Most students receive between $1,700-2,500 a month in a stipend to cover living expenses, in addition to tuition scholarships, Akai said.

The Graduate School’s Web site says that graduate students “generally receive full-tuition scholarships for the duration of their graduate studies.”

According to The Graduate School, approximately 37 percent of stipends were from external sources, such as grants, and about 15 percent were from endowments.

“In terms of relative value, it depends on how people see things,” Akai said. “At Ivy League schools, the stipend is a little bit higher, but their cost of living is very high. … We’re in a relatively cheap part of the U.S.”

The National Science Foundation report said about 50 percent of doctoral candidates drop out of their programs.

The attrition rate at Notre Dame is slightly less than 40 percent, Akai said. Students drop out of their Ph.D. programs, which are open-ended research degrees, for various reasons.

“Some students come into the Ph.D. without a clear reason for doing so,” he said. “At some point along the Ph.D. path, students run out of coursework and have to start generating their own new work.”

Though some programs include research and coursework simultaneously from the beginning, many doctoral students must complete about two to three years of coursework before starting their individual research, which includes proposing a dissertation subject and having it approved by the department.

The unstructured research phase of the doctoral path is where many students fall off course, Akai said.

“Some people spend one or two years literally doing nothing,” he said. “Here, what we’ve done, is try to put some policies in place that promotes people going through the system.”

In order to keep students on track, different departments have different policies about advisor-student meetings and departmental annual reviews, Akai said.

“Some departments have rather substantial annual reviews of graduate students, others do not,” he said. “… Some advisors will push students, some will not, it depends on the personal style of the advisor.”

He cited non-academic reasons like general life issues, relationship issues, jobs and disengagement from research topics as others contributing to student attrition.

“I would say more people drop out of Ph.D. programs for non-academic reasons,” he said.

In some disciplines, like engineering, there is a lucrative job market for applicants with Masters degrees, he said.

With about half of doctoral students dropping out and others taking many years to complete their degrees, it raises the question, Akai said, of whether or not schools are wasting money.

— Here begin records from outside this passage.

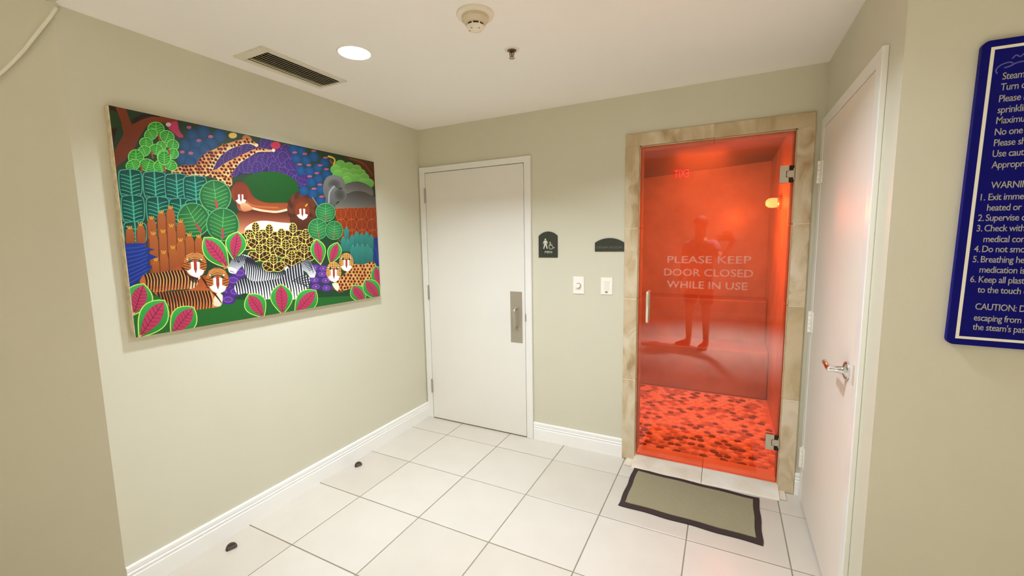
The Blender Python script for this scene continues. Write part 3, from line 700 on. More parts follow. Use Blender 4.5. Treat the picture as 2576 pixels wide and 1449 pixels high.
def face(z, cx_, cy_, rx, ry, fur, mark, nose=(176, 74, 46), eyes=True, lion=False):
    poly(z, ell(cx_, cy_, rx, ry), fur, None, soft=False)
    if mark:
        for k in range(5):
            y = cy_-ry*.92+k*ry*.17; h = rx*.75*math.sqrt(max(.05, 1-((y-cy_)/ry)**2)); line(z, [(cx_-h, y+ry*.1), (cx_, y-ry*.02), (cx_+h, y+ry*.1)], 4, mark)
        for k in range(4):
            y = cy_-ry*.1+k*ry*.2; line(z, [(cx_-rx*.98, y), (cx_-rx*.5, y+ry*.12)], 4, mark); line(z, [(cx_+rx*.98, y), (cx_+rx*.5, y+ry*.12)], 4, mark)
    w_ = (255, 252, 244)
    poly(z, [(cx_-rx*.38, cy_-ry*.2), (cx_-rx*.12, cy_-ry*.25), (cx_-rx*.08, cy_+ry*.3), (cx_+rx*.12, cy_+ry*.3), (cx_+rx*.12, cy_-ry*.25), (cx_+rx*.40, cy_-ry*.2),
             (cx_+rx*.38, cy_+ry*.35), (cx_+rx*.78, cy_+ry*.45), (cx_+rx*.6, cy_+ry*.8), (cx_+rx*.1, cy_+ry*1.05), (cx_-rx*.45, cy_+ry*.82), (cx_-rx*.75, cy_+ry*.5), (cx_-rx*.36, cy_+ry*.35)], w_, soft=False)
    poly(z, [(cx_-rx*.12, cy_-ry*.35), (cx_+rx*.14, cy_-ry*.35), (cx_+rx*.15, cy_+ry*.35), (cx_+rx*.03, cy_+ry*.72), (cx_-rx*.12, cy_+ry*.35)], nose, soft=False)
    if eyes:
        for s in (-1, 1): poly(z, ell(cx_+s*rx*.46, cy_-ry*.34, rx*.17, ry*.13), (38, 84, 56), soft=False); poly(z, ell(cx_+s*rx*.60-rx*.05, cy_-ry*.42, rx*.08, ry*.07), (250, 246, 226), soft=False)
def stripes(z, P, paths, c, wd):
    for p in paths: line(z, p, wd, c, P)
def spots_on(z, P, pts, r, c):
    for x, y in pts:
        q = K([(x, y)], z)[0]
        if inside(P, np.array([[q[0]]]), np.array([[q[1]]]))[0, 0]:
            e = ell(q[0], q[1], r*R.uniform(.8, 1.15), r*R.uniform(.8, 1.1), n=9); fillc(e, c)
def ribbon(z, pts, wds):
    pts = np.array(smooth_curve([tuple(p) for p in pts], 5)); n_ = len(pts); ws = np.interp(np.linspace(0, 1, n_), np.linspace(0, 1, len(wds)), wds)
    d = np.gradient(pts, axis=0); nr = np.c_[-d[:, 1], d[:, 0]]/np.hypot(d[:, 0], d[:, 1])[:, None]
    return np.r_[pts+nr*ws[:, None]/2, (pts-nr*ws[:, None]/2)[::-1]], pts, nr, ws
rnd = R.uniform
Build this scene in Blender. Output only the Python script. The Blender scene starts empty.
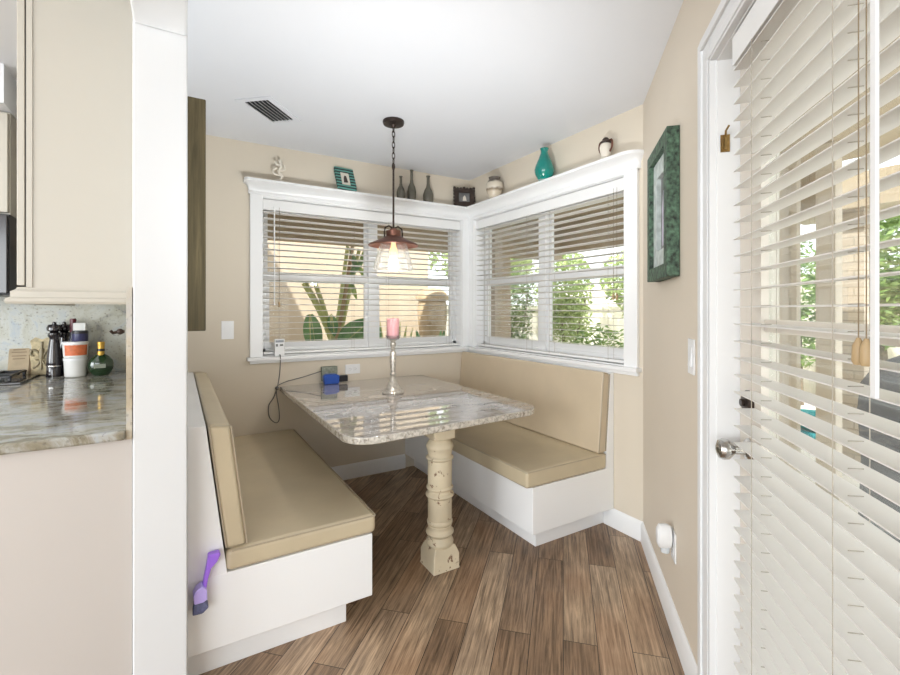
import bpy, bmesh, math, random
from mathutils import Vector, Matrix
random.seed(7)
sc = bpy.context.scene
COL = sc.collection
PI = math.pi

# ------------------------------------------------------------------ camera, sky, sun, light, exposure
cam_d = bpy.data.cameras.new('camera')
cam_d.sensor_width = 36.0
cam_d.lens = 453.0 / 900.0 * 36.0
cam_d.shift_y = -28.5 / 900.0
cam_d.clip_start = 0.02
cam = bpy.data.objects.new('camera', cam_d)
COL.objects.link(cam)
cam.location = (0, 0, 1.305)
cam.rotation_euler = (PI / 2, 0, -math.radians(30.96))
sc.camera = cam

world = bpy.data.worlds.new('sky')
sc.world = world
world.use_nodes = True
wn = world.node_tree.nodes
wl = world.node_tree.links
bg = wn['Background']
bg.inputs['Color'].default_value = (0.93, 0.96, 1.0, 1)
bg.inputs['Strength'].default_value = 2.2

sun_d = bpy.data.lights.new('sun', 'SUN')
sun_d.energy = 7.8
sun_d.angle = math.radians(0.8)
sun_d.color = (1.0, 0.95, 0.89)
sun = bpy.data.objects.new('sun', sun_d)
COL.objects.link(sun)
sun.rotation_euler = Vector((-0.40, -0.36, 0.84)).to_track_quat('Z', 'Y').to_euler()

def area(name, loc, target, sx, sy, power, color=(1, 1, 1)):
    d = bpy.data.lights.new(name, 'AREA')
    d.shape = 'RECTANGLE'
    d.size, d.size_y = sx, sy
    d.energy = power
    d.color = color
    o = bpy.data.objects.new(name, d)
    COL.objects.link(o)
    o.location = loc
    o.rotation_euler = (Vector(loc) - Vector(target)).to_track_quat('Z', 'Y').to_euler()
    return o
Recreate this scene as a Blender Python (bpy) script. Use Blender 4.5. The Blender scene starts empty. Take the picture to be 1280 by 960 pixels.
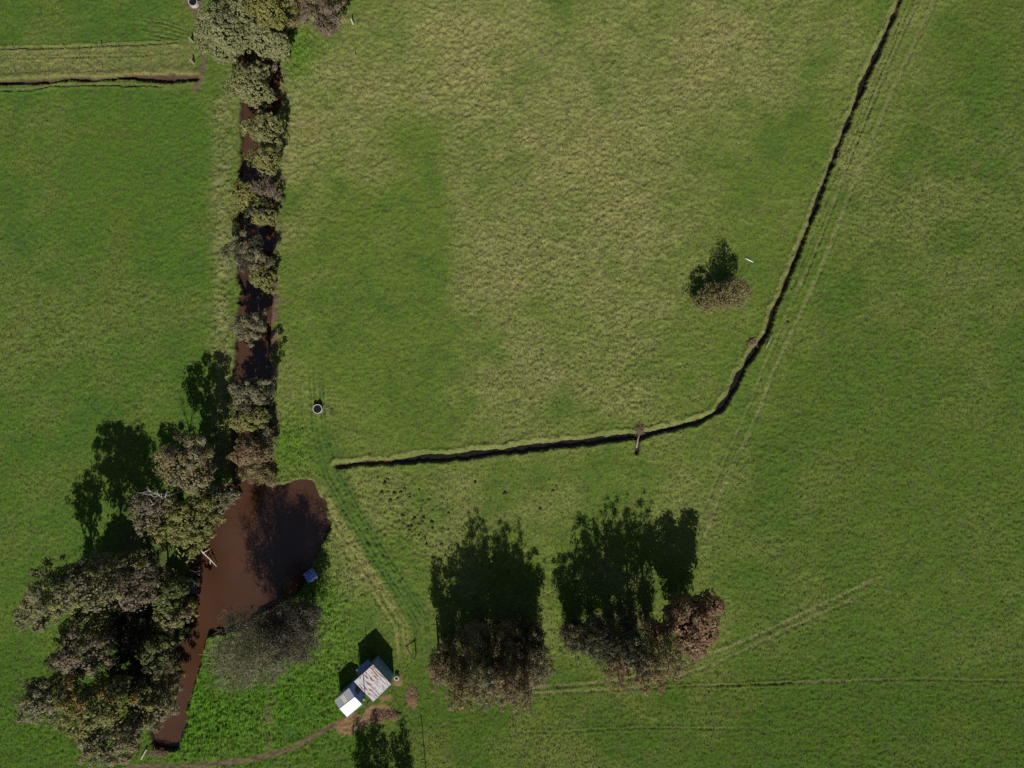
import bpy, math, random
import numpy as np
from mathutils import Vector

rng = np.random.default_rng(7)
random.seed(7)
sc = bpy.context.scene
C = sc.collection
H = 120.0                      # drone height above the paddock
S = 2 * H * math.tan(math.radians(36.5)) / 1280.0   # metres on the ground per survey unit

# ------------------------------------------------------------------ helpers
def W(u, v):
    return (u - 640.0) * S, (480.0 - v) * S

def tag(o, label=None, cat=None, group=None, kind=None):
    if label: o['label'] = label
    if cat: o['category'] = cat
    if group: o['group'] = group
    if kind: o['kind'] = kind
    return o

def empty(name, loc, label, cat, group=None, rz=0.0):
    o = bpy.data.objects.new(name, None)
    C.objects.link(o)
    o.location = loc
    o.rotation_euler = (0, 0, rz)
    o.empty_display_size = 0.3
    return tag(o, label, cat, group)

def mesh_np(name, verts, faces, col=None, smooth=False):
    """verts (n,3), faces (m,k) numpy -> mesh; col (n,3) point colour"""
    verts = np.asarray(verts, np.float32); faces = np.asarray(faces, np.int32)
    me = bpy.data.meshes.new(name)
    k = faces.shape[1]
    me.vertices.add(len(verts)); me.vertices.foreach_set('co', verts.ravel())
    me.loops.add(faces.size); me.loops.foreach_set('vertex_index', faces.ravel())
    me.polygons.add(len(faces))
    me.polygons.foreach_set('loop_start', np.arange(0, faces.size, k, dtype=np.int32))
    me.polygons.foreach_set('use_smooth', np.full(len(faces), smooth, dtype=bool))
    if col is not None:
        a = me.attributes.new('Col', 'FLOAT_COLOR', 'POINT')
        c4 = np.ones((len(verts), 4), np.float32); c4[:, :3] = col
        a.data.foreach_set('color', c4.ravel())
    me.update(calc_edges=True)
    return me

def link(name, me, mat, parent=None, loc=None):
    o = bpy.data.objects.new(name, me)
    C.objects.link(o)
    if mat: me.materials.append(mat)
    if parent: o.parent = parent
    if loc: o.location = loc
    return o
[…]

“Maybe, maybe not,” he said. “If students go out and get jobs that reflect well on the University anyway, perhaps not. Also, some of those leaving without the Ph.D. may have contributed to the research program before leaving.”

Some schools have suggested shortening or limiting doctoral students’ assistantships to help them devote more time to their degrees.

That, Akai said, is a simplistic solution.

“Most Ph.D. [candidates] that go into the academic world will go to small universities or colleges where teaching is important,” he said. “To cut them off from teaching takes away valuable job experience.”

At Notre Dame, doctoral students’ teaching load is limited, Akai said. Most teaching assistants work less than 15 hours a week. A Graduate School policy limits teaching assistant work to 17 1/2 hours a week.

The National Science Foundation reported the average age for a doctoral graduate is 33. At Notre Dame, most students enter the graduate school right after receiving their Bachelor’s degree.

The exception is theology, a department where students cannot enter a Ph.D. program without a solid Masters first, Akai said.

On average, the Notre Dame doctoral graduate is between 29 and 30.

“Obviously, this is the prime time of life for relationships,” Akai said. “It’s part of the package that leads to some of the attrition.”

The University awarded 161 doctorates during the 2006-7 academic year and admitted 282 new doctoral students.

Women, who were accepted to The Graduate School before the University itself became co-educational, make up 42 percent of the incoming graduate students. Nearly 30 percent of graduate students are international. Of the American students at The Graduate School, 15 percent are racial minorities.

Graduate programs began at the University in 1918, Akai said, but The Graduate School as its own entity was instituted in 1944. It was not until 1990 that The Graduate School received its own dean.